I’m just laughing anyway - because yes, there wers ome incredibly difficult things going on, and no, my memory is not perfect at all. Short-term memory is damaged. OTOH - I can recall events clearly going back to 24 months of age, which is unusual. I have a mentally ill family member who often recounts events that don’t resemble my recollections - sometimes, of things that happened within hours and inches of me. So - insisting how well one recalls is of little value. It’s…variable, definitely!
Not buying the ‘selfies/snapchat’ theory. I presently have no less than 6 35-galllon containers filled with snapshots, formal portraits, VHS, polaroid, and 8mm of life up to this point, and several more of just documents. That documenting on one’s life has been going on for a long time - it just didn’t get posted to the internet.
Because my interest in history started as doing genealogy work, I spend a whole lot of time looking at source documents, rather than books. So, I study people and their relationships first, and then dive in to find out what their lives were really like. It’s very different than going in books-first. I am endlessly amazed at how much the textbooks leave our or get wrong! But one thing I did learn from this - the use of language is a huge key. And being able to read old script and typefaces - which are often read wrong today. Because, language is by definition a collective experience. And it changes often. New experiences require new ways of describing that experience. Like…‘cowboy’. That was an insult that if uttered, pretty much doomed you to a sound butt-kicking at the time. Hollywood later coopted it, and it became a common way to refer to ranch hands.
Anyway - to argue ‘generation gap’ means to argue a term that only can into existence in the 60’s - to describe that experience. It was that palpable to people. When you casually use terms that were brought into common parlance at a given time - no, you don’t get to argue original meanings. Current meanings? Sure. Things do change. But ‘generation gap’ hasn’t been one of those. If you will argue, then argue between GenXers and Millennials - not Boomers.
The sentence, “If you’re not part of the solution, you’re part of the problem,” doesn’t elicit any sense that people of any group or age had major agreement.

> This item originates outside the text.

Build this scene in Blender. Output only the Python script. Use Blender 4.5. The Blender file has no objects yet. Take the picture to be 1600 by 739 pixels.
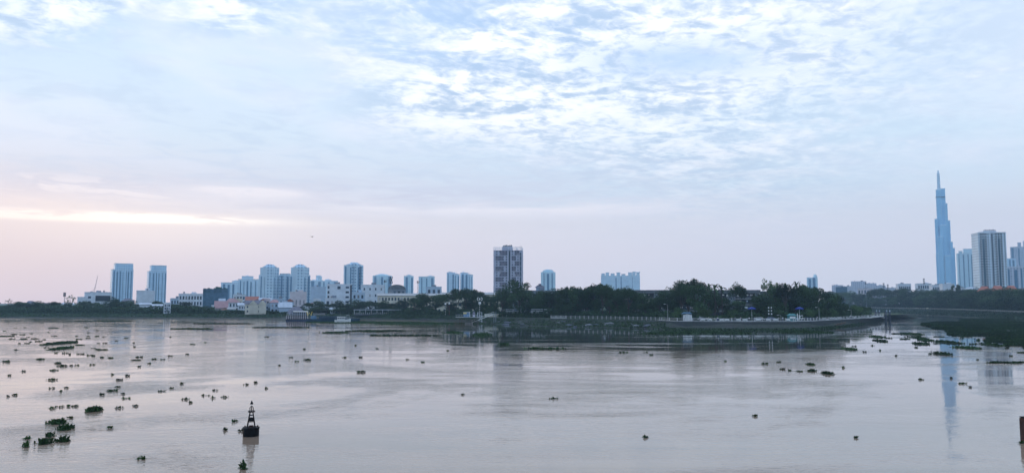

It insists that events were VERY heavily polarized, and attitudes about it polarizing as well. The sentence became a cliche, because polarity.
I can tell you about the groups I was part of, but little of the others.
New things came into existence in the 70’s - for example, Black Studies (then called African American Studies) and Women’s Studies. They never existed prior, and were written from scratch - at a time when civil rights and gender equality were a couple of those heavily polarizing issues. That they have since become mainstream and some of the material is better-represented in general courses is just great…but keep in mind how the curricula was formed, and by whom. You’d think nothing else was happening at the time, and that both racism and gender issues were so overwhelming that even redlining bankers were bent on turning away money?! What was true, is that a whole lot of that social impetus was powered from, and occurred at, various college campuses. And that is a rarified atmosphere that takes itself quite seriously, and often is not exactly representative of the common experience at all. I’d caution against textbooks as a sole source, because textbooks are both agenda-driven and then sanitized as part of the publication process. (And yes, people who write textbooks have to make a living - just that they fill their resumes with authorships and their pockets from teaching gigs.)
If you disagree, then prove me wrong. Approach a couple of random Boomers. Ask them what redlining is. Ask them when they actually saw ‘white flight’. Ask them what SALT stands for, etc. Then you’ll see what I mean.